Short exercise: Identify the lines holding "empty" and copy them.

Information shown:
▼

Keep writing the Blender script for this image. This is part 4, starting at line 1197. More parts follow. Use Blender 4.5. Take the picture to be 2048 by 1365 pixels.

▲
▼

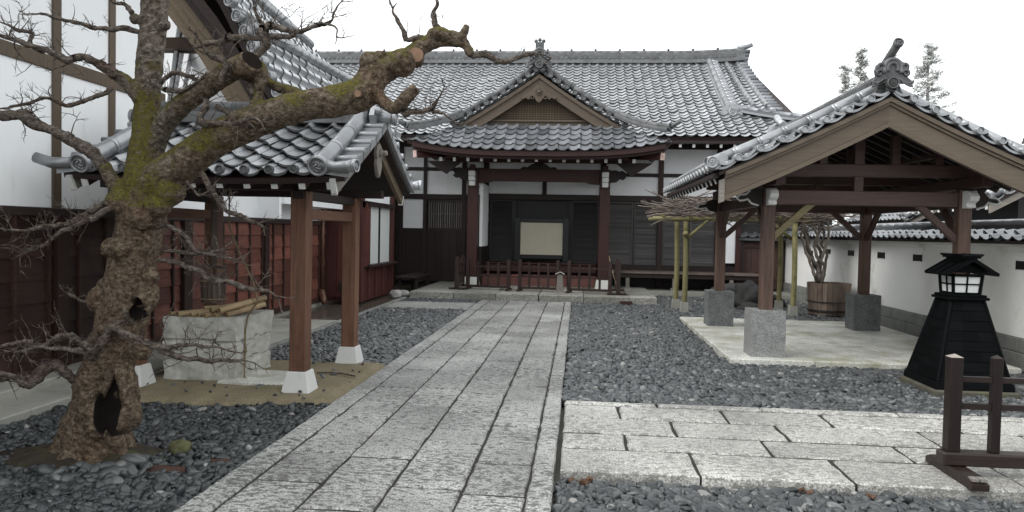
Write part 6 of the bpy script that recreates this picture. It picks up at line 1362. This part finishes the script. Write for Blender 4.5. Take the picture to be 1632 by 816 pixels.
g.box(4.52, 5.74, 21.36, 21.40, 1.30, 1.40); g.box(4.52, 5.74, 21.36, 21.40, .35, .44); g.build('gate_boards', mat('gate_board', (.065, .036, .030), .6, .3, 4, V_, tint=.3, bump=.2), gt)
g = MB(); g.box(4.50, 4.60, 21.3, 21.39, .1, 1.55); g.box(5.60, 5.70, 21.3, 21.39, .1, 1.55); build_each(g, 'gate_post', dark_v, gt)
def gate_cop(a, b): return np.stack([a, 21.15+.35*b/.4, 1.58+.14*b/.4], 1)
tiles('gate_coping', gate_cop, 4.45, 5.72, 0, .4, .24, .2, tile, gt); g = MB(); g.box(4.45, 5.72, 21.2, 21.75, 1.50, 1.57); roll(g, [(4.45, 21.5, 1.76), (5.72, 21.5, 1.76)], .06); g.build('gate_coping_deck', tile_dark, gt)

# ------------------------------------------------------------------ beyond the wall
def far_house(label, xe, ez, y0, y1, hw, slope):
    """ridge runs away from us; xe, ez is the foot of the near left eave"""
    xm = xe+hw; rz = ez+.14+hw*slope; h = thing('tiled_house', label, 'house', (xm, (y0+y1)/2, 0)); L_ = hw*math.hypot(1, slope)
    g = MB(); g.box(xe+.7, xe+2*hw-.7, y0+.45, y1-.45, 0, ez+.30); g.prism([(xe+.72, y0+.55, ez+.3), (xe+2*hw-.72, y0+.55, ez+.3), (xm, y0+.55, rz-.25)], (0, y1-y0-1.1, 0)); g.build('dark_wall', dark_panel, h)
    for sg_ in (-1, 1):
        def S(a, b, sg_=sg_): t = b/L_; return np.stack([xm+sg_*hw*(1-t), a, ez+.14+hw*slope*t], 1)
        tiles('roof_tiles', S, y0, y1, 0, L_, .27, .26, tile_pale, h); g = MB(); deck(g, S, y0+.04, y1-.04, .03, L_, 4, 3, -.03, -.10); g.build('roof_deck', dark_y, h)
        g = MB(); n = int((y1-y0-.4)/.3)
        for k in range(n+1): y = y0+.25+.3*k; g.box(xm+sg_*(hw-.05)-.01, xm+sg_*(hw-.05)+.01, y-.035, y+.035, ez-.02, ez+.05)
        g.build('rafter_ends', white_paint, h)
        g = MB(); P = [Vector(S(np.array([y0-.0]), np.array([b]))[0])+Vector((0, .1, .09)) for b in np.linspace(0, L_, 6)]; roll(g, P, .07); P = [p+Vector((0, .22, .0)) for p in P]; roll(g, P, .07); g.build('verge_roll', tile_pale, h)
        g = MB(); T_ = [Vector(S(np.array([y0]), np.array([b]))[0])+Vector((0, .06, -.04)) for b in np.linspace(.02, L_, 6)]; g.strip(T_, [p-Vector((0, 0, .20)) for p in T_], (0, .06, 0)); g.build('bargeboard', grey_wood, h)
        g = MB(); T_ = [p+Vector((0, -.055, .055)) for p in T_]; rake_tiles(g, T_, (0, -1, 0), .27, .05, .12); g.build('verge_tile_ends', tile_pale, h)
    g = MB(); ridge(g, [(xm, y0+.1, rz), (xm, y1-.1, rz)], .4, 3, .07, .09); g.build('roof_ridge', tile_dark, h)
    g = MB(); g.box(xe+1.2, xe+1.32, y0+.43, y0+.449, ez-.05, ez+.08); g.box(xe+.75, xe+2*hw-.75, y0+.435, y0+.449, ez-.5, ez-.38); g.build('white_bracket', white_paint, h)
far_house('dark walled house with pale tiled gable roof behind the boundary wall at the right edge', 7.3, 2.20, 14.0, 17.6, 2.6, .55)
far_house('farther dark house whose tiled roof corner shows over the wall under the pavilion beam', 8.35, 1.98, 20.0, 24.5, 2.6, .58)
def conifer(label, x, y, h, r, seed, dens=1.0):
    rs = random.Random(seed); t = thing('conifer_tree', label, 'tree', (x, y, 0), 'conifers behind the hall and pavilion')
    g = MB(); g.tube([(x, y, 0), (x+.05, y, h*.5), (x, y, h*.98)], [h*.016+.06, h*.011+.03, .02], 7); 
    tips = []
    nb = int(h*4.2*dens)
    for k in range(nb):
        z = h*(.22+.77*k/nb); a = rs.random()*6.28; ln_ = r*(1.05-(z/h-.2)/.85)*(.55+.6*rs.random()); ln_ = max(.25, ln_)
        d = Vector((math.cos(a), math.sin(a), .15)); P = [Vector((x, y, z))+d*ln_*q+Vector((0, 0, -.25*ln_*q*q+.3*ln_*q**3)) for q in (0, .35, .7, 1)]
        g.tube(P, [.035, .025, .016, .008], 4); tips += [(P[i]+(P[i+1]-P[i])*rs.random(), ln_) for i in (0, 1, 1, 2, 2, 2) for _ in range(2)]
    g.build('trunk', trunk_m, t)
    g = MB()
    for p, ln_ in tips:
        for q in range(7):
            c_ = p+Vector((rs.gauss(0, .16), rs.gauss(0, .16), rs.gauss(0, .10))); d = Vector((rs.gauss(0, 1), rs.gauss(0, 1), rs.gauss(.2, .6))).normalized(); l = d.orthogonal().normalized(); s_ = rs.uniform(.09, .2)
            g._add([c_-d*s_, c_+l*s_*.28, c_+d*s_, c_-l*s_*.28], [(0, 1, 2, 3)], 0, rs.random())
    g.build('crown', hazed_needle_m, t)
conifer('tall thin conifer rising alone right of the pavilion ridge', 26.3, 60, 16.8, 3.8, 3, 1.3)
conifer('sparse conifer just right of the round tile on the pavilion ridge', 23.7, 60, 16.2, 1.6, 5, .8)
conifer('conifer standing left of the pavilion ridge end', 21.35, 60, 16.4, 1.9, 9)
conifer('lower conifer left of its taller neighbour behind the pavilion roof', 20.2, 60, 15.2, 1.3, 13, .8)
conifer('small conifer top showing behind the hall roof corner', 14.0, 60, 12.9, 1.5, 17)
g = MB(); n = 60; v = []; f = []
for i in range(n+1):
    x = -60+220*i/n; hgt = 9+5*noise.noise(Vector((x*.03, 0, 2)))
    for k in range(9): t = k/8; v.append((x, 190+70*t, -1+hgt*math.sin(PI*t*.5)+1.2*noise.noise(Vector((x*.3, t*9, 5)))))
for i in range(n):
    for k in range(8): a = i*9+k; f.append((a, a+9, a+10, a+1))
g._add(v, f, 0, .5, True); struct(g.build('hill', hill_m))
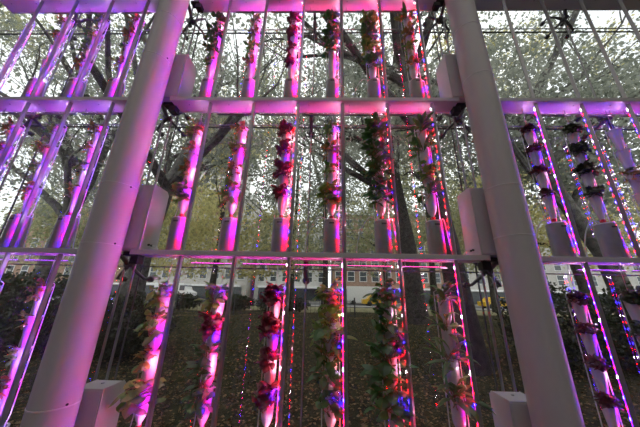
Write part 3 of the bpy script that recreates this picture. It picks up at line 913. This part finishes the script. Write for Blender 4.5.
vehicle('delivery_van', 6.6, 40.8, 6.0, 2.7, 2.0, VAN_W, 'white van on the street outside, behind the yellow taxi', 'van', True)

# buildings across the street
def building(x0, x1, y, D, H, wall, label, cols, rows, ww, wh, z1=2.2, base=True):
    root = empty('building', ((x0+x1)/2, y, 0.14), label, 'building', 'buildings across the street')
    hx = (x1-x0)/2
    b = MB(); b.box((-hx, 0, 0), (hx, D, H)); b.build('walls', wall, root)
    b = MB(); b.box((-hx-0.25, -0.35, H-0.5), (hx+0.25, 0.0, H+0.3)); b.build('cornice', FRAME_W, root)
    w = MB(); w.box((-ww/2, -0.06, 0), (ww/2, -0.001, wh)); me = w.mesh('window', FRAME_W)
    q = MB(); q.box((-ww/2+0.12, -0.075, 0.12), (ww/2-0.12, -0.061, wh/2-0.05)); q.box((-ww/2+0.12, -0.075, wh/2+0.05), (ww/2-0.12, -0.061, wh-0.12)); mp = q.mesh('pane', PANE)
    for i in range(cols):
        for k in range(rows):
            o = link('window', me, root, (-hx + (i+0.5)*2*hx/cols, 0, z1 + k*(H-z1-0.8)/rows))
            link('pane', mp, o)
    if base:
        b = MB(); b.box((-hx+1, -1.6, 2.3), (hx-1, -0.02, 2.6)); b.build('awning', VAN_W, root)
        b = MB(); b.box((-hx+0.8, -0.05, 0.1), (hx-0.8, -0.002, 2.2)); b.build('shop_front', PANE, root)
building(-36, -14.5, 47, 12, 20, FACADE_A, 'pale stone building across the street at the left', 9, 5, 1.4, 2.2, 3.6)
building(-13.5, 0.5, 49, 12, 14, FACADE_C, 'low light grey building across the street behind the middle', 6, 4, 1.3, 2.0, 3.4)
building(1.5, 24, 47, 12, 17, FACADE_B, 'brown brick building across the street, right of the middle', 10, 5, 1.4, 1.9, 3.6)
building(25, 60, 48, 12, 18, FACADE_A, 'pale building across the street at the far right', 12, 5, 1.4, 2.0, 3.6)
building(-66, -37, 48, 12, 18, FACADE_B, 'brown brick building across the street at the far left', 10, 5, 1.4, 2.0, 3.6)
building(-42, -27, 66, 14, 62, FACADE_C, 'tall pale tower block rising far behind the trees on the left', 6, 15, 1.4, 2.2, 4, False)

▲
▼

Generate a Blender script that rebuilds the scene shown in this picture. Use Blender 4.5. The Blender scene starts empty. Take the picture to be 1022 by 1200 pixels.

▲

Written answer:
    root = empty('building', ((x0+x1)/2, y, 0.14), label, 'building', 'buildings across the street')
Generate a Blender script that rebuilds the scene shown in this picture. Use Blender 4.5. The Blender scene starts empty. Take the picture to be 1022 by 1200 pixels.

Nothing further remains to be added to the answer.